The Commodity Futures Trading Commission has taken one of the strongest stances on what exactly we should consider cryptocurrency by stating that Bitcoin and Tether are considered commodities. The Commission has noted that new technologies have the potential to transform the markets it currently regulates, especially as the popularity of these assets rise.

The Biden administration and stablecoins

Treasury Secretary Janet Yellen has said on stablecoins that “the absence of appropriate oversight presents risks to users and the broader system.” In a report by the President’s Working Group on Financial Markets, Yellen proposes regulatory legislation that would bring stablecoins into a similar regulatory environment as banks.

While basic cryptocurrencies like Bitcoin or Ether may remain esoteric and mysterious, experts say that cryptocurrencies like stablecoins currently hold the most potential for the everyday consumer. With the idea in mind that Americans may well be making purchases using purely digital currencies in the future, stablecoins are the safer alternative to the volatile currencies used to buy pizzas in 2010 and pieces of art featuring cartoon apes in 2022 (NFTs).

Cryptocurrencies are new and strange. Their values seem to be based on the thoughts and feelings of the ultrarich. Investors do not necessarily trust them because of their high volatility. While these things are also true of stablecoins, there is increasing trust and regulation appearing for them. Their nature of being tied to another asset that exists in either the physical or digital world gives them a buffer between Elon Musk’s tweets and brings them closer to the way a bank operates.

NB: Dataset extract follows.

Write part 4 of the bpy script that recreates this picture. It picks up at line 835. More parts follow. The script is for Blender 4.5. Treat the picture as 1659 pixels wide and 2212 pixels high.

The closer a cryptocurrency is to the stability of non-digital currency, the more trust people can place in it, meaning they will be willing to use it in the national and global markets.

The United States and the rest of the world are moving towards a new global economy. The range of possibilities and potential uses for cryptocurrency is all the more reason to proceed with caution and intention. Hopefully, the Biden administration and Treasury Secretary Yellen continue their interest in stablecoins and the middle ground that they offer between traditional currency and the fresh-out-of-the-can cryptocurrencies.